Saving window placements on wayland

There are valid reasons for the Wayland approach. What you may be forgetting is that on X11, only some apps remember their own positions. Many don’t do it at all; it’s a per-window opt-in thing. Until I implemented this feature for KXMLGui, almost no KDE apps did. And even now, all non-KDE apps that implement this feature have to do it themselves, because no cross-toolkit library exists for window positioning. Generally this is fine as long as you have a single screen, but the moment you have two or more, it breaks down because the level of complexity increases dramatically and every app that implements the feature handles that complexity in a different way.

For example some store an absolute position relative to the total geometry, which breaks if you re-arrange your screens. Some try to remember which screen they were on by storing the screen used and the position on that screen, but this can break because there are many ways to identify screens and almost all of them are volatile. Some abuse the feature to always position themselves on the primary screen whether you want this or not. And so on. I learned how challenging of a task it is to get this right while writing and later tweaking the aforementioned KXMLGui feature in response to a great deal of user feedback.
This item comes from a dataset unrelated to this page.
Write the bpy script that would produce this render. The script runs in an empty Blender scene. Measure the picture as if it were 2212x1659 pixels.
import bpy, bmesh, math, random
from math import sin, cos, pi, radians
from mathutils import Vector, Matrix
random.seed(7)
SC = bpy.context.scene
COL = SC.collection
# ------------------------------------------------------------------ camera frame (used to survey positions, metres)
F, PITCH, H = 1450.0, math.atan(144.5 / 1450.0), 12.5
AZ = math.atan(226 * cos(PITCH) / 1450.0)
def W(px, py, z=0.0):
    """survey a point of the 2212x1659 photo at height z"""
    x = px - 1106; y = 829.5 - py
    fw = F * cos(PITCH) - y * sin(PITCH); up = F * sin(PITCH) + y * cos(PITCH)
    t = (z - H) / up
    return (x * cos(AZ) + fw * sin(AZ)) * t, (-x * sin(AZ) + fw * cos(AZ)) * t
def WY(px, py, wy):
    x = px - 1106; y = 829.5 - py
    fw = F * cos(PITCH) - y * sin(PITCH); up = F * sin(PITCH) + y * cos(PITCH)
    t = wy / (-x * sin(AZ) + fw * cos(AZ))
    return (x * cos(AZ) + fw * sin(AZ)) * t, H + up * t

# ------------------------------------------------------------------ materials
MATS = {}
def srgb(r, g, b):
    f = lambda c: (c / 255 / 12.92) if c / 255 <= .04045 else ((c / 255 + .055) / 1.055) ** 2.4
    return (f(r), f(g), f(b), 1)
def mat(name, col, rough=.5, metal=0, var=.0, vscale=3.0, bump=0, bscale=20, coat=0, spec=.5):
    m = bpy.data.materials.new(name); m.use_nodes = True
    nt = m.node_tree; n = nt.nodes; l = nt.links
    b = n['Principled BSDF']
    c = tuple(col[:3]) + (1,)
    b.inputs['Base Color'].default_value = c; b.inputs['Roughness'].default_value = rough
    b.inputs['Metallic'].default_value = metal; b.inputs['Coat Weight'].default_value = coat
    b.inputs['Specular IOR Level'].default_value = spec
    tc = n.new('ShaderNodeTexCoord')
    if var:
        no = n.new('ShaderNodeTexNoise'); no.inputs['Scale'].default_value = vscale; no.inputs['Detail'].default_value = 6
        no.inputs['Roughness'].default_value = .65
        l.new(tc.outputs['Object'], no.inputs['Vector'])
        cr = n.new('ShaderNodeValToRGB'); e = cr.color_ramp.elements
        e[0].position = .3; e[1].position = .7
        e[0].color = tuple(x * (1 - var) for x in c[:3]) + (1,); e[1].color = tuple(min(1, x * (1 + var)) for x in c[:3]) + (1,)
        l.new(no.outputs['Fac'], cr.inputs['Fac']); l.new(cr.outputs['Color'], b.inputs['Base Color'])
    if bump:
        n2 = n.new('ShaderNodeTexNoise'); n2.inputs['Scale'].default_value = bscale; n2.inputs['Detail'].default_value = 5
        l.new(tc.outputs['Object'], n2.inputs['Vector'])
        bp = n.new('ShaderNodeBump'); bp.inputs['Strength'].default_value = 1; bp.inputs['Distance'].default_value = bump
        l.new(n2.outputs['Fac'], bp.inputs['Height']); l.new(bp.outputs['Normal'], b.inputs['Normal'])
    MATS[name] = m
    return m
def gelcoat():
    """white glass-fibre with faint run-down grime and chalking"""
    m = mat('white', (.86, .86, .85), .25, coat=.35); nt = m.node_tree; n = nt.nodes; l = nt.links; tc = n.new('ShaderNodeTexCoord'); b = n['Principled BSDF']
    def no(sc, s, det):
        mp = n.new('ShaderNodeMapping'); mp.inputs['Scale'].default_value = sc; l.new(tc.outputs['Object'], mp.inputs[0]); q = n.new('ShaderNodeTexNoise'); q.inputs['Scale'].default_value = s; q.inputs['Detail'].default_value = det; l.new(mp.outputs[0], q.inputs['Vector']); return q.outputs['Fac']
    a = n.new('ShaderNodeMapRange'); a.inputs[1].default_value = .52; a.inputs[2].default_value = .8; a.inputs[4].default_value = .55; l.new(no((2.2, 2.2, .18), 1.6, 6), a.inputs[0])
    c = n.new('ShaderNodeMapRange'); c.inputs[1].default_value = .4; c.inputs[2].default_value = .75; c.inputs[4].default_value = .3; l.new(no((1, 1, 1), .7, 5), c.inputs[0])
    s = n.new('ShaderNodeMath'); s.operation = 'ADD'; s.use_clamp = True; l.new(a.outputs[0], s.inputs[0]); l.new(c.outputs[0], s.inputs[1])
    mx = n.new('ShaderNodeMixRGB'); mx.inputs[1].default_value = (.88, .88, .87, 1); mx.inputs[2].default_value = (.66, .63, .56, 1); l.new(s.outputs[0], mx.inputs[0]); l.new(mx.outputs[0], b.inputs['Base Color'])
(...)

The net result is that on X11 almost every window positions itself (or not) in subtly different ways that in practice can feel very random, even if you have a simple single-screen setup–and it’s much worse if you have a multi-screen setup. The Wayland approach allows for all of this to go away because the compositor applies one set of rules for how to handle positioning that all windows have to obey, which makes the positioning consistent and predictable. It also allows you to disable the behavior if you’d prefer for the compositor to always position all windows.

Of course that’s in principle what will be possible once the feature is implemented in KWin. I do understand that it’s frustrating to read about theoretical benefits when there’s no implementation yet!